EXERCISE BRIEF: Reproduce the listing below exactly. Pictures do not belong in the copy.
________________________________________
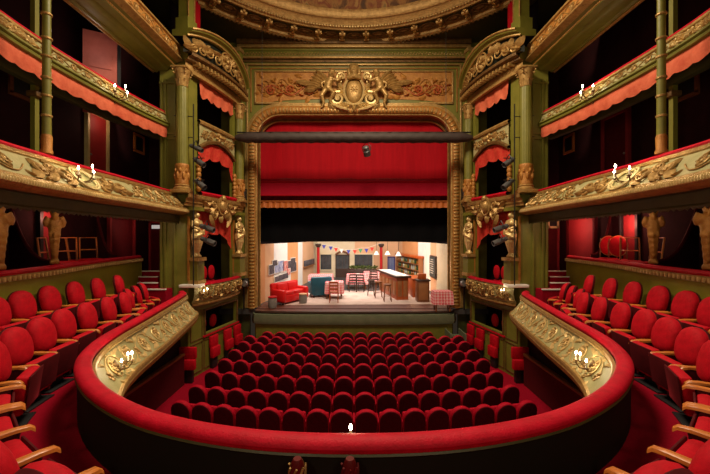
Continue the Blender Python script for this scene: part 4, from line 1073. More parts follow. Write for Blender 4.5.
for px, nm in ((318.3, 'round red set post left of the back windows'), (381.2, 'round red set post right of the back windows')):
    x = (px - 354) / FPX * 22.6; t = thing('set_post', nm, 'post', (x, 22.6, ZS))
    MB().lathe([(.11, 0), (.10, .1), (.09, 1.9), (.09, 2.2)], (x, 22.6, ZS), 14).build('shaft', 'post_red', t)
    b = MB(); b.box((x, 22.6, ZS + 2.28), (.36, .36, .16), None, .03); b.box((x, 22.6, ZS + 2.17), (.26, .26, .1), None, .02); b.build('capital', 'wood_dark', t)
# photographs on the left wall
def on_left(px, py):
    r = (px - 354) / FPX; a, b = Lp[0], Lp[1]
    t = (r * a[1] - a[0]) / ((b[0] - a[0]) - r * (b[1] - a[1])); x, y = lerp2(a, b, t)
    return V((x + .05, y, E - (py - 237) / FPX * y)), t
dl = V((Lp[1][0] - Lp[0][0], Lp[1][1] - Lp[0][1], 0)).normalized(); nl = V((dl.y, -dl.x, 0))
for k, (px, py, w, h, m, c_) in enumerate(((270.5, 269.5, .55, .40, 'photo_dark', 'dark'), (273.8, 263, .5, .24, 'photo_dark', 'small dark'), (276, 269, .6, .34, 'photo_blue', 'pale blue'), (280.2, 266, .75, .5, 'photo_blue', 'large blue'), (284.4, 266, .7, .5, 'photo_red', 'red'), (288, 264.5, .7, .36, 'photo_dark', 'grey'), (292.2, 260.5, .7, .26, 'photo_dark', 'high dark'), (292.5, 267, .9, .46, 'photo_dark', 'wide dark'), (276, 279, .5, .24, 'photo_dark', 'lowest left'), (280, 277.5, .6, .26, 'photo_dark', 'low middle'), (284.5, 276, .7, .26, 'photo_dark', 'low right'), (287.5, 272, .5, .3, 'photo_red', 'low reddish'))):
    c, tt = on_left(px, py); M = Matrix((dl, nl, V((0, 0, 1)))).transposed()
    t = thing('photograph', f'{c_} photograph pinned among others on the left set wall', 'photograph', c, 0, 'photographs on the left set wall')
    MB().box(c, (w, .02, h), M).build('print', m, t); MB().box(c - nl * .006, (w + .06, .02, h + .06), M).build('mount', 'white', t)
# wall shelf with bottles on left, then right shelf unit
c = V((-2.86, 21.2, E - 1.68)); t = thing('wall_rack', 'small brown wall rack on the peach set wall', 'rack', c)
d2 = V((Lp[2][0] - Lp[1][0], Lp[2][1] - Lp[1][1], 0)).normalized(); M2 = Matrix((d2, V((d2.y, -d2.x, 0)), V((0, 0, 1)))).transposed()
MB().box(c + V((.08, 0, .1)), (2.2, .12, .34), M2, .02).build('body', 'photo_dark', t); MB().box(c + V((.1, 0, -.1)), (2.4, .16, .04), M2).build('shelf', 'set_wood', t)
# bar shelf with bottles, right side
def on_right(t_, e=0.): x, y = lerp2(Rp[1], Rp[2], t_); return V((x - e * .97, y - e * .2, 0))
sh = thing('bottle_shelf', 'dark wooden back bar shelves against the orange set wall', 'shelf', on_right(.45) + V((0, 0, ZS)))
a, b_ = on_right(.04, .05), on_right(.88, .05); dr = (b_ - a).normalized(); nr = V((-dr.y, dr.x, 0)); nr = nr if nr.x < 0 else -nr
MR = Matrix((dr, nr, V((0, 0, 1)))).transposed(); LB = (b_ - a).length; mid = (a + b_) / 2
z0b, z1b = E - 2.3, E - 1.22
MB().box((mid.x, mid.y, (z0b + z1b) / 2), (LB, .04, z1b - z0b), MR).build('back', 'wood_dark', sh)
for k in range(4): MB().box(mid + nr * .13 + V((0, 0, z0b + (z1b - z0b) * k / 3)), (LB, .26, .04), MR).build('board', 'wood_brown', sh)
for q in (a, b_): MB().box(q + nr * .13 + V((0, 0, (z0b + z1b) / 2)), (.08, .26, z1b - z0b), MR).build('upright', 'set_wood', sh)
hd = MB().box(mid + nr * .14 + V((0, 0, z1b + .07)), (LB + .2, .34, .14), MR, .02).build('cornice', 'wood_bar', sh)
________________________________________
WRITTEN RESPONSE:
Continue the Blender Python script for this scene: part 4, from line 1073. More parts follow. Write for Blender 4.5.
for px, nm in ((318.3, 'round red set post left of the back windows'), (381.2, 'round red set post right of the back windows')):
    x = (px - 354) / FPX * 22.6; t = thing('set_post', nm, 'post', (x, 22.6, ZS))
    MB().lathe([(.11, 0), (.10, .1), (.09, 1.9), (.09, 2.2)], (x, 22.6, ZS), 14).build('shaft', 'post_red', t)
    b = MB(); b.box((x, 22.6, ZS + 2.28), (.36, .36, .16), None, .03); b.box((x, 22.6, ZS + 2.17), (.26, .26, .1), None, .02); b.build('capital', 'wood_dark', t)
# photographs on the left wall
def on_left(px, py):
    r = (px - 354) / FPX; a, b = Lp[0], Lp[1]
    t = (r * a[1] - a[0]) / ((b[0] - a[0]) - r * (b[1] - a[1])); x, y = lerp2(a, b, t)
    return V((x + .05, y, E - (py - 237) / FPX * y)), t
dl = V((Lp[1][0] - Lp[0][0], Lp[1][1] - Lp[0][1], 0)).normalized(); nl = V((dl.y, -dl.x, 0))
for k, (px, py, w, h, m, c_) in enumerate(((270.5, 269.5, .55, .40, 'photo_dark', 'dark'), (273.8, 263, .5, .24, 'photo_dark', 'small dark'), (276, 269, .6, .34, 'photo_blue', 'pale blue'), (280.2, 266, .75, .5, 'photo_blue', 'large blue'), (284.4, 266, .7, .5, 'photo_red', 'red'), (288, 264.5, .7, .36, 'photo_dark', 'grey'), (292.2, 260.5, .7, .26, 'photo_dark', 'high dark'), (292.5, 267, .9, .46, 'photo_dark', 'wide dark'), (276, 279, .5, .24, 'photo_dark', 'lowest left'), (280, 277.5, .6, .26, 'photo_dark', 'low middle'), (284.5, 276, .7, .26, 'photo_dark', 'low right'), (287.5, 272, .5, .3, 'photo_red', 'low reddish'))):
    c, tt = on_left(px, py); M = Matrix((dl, nl, V((0, 0, 1)))).transposed()
    t = thing('photograph', f'{c_} photograph pinned among others on the left set wall', 'photograph', c, 0, 'photographs on the left set wall')
    MB().box(c, (w, .02, h), M).build('print', m, t); MB().box(c - nl * .006, (w + .06, .02, h + .06), M).build('mount', 'white', t)
# wall shelf with bottles on left, then right shelf unit
c = V((-2.86, 21.2, E - 1.68)); t = thing('wall_rack', 'small brown wall rack on the peach set wall', 'rack', c)
d2 = V((Lp[2][0] - Lp[1][0], Lp[2][1] - Lp[1][1], 0)).normalized(); M2 = Matrix((d2, V((d2.y, -d2.x, 0)), V((0, 0, 1)))).transposed()
MB().box(c + V((.08, 0, .1)), (2.2, .12, .34), M2, .02).build('body', 'photo_dark', t); MB().box(c + V((.1, 0, -.1)), (2.4, .16, .04), M2).build('shelf', 'set_wood', t)
# bar shelf with bottles, right side
def on_right(t_, e=0.): x, y = lerp2(Rp[1], Rp[2], t_); return V((x - e * .97, y - e * .2, 0))
sh = thing('bottle_shelf', 'dark wooden back bar shelves against the orange set wall', 'shelf', on_right(.45) + V((0, 0, ZS)))
a, b_ = on_right(.04, .05), on_right(.88, .05); dr = (b_ - a).normalized(); nr = V((-dr.y, dr.x, 0)); nr = nr if nr.x < 0 else -nr
MR = Matrix((dr, nr, V((0, 0, 1)))).transposed(); LB = (b_ - a).length; mid = (a + b_) / 2
z0b, z1b = E - 2.3, E - 1.22
MB().box((mid.x, mid.y, (z0b + z1b) / 2), (LB, .04, z1b - z0b), MR).build('back', 'wood_dark', sh)
for k in range(4): MB().box(mid + nr * .13 + V((0, 0, z0b + (z1b - z0b) * k / 3)), (LB, .26, .04), MR).build('board', 'wood_brown', sh)
for q in (a, b_): MB().box(q + nr * .13 + V((0, 0, (z0b + z1b) / 2)), (.08, .26, z1b - z0b), MR).build('upright', 'set_wood', sh)
hd = MB().box(mid + nr * .14 + V((0, 0, z1b + .07)), (LB + .2, .34, .14), MR, .02).build('cornice', 'wood_bar', sh)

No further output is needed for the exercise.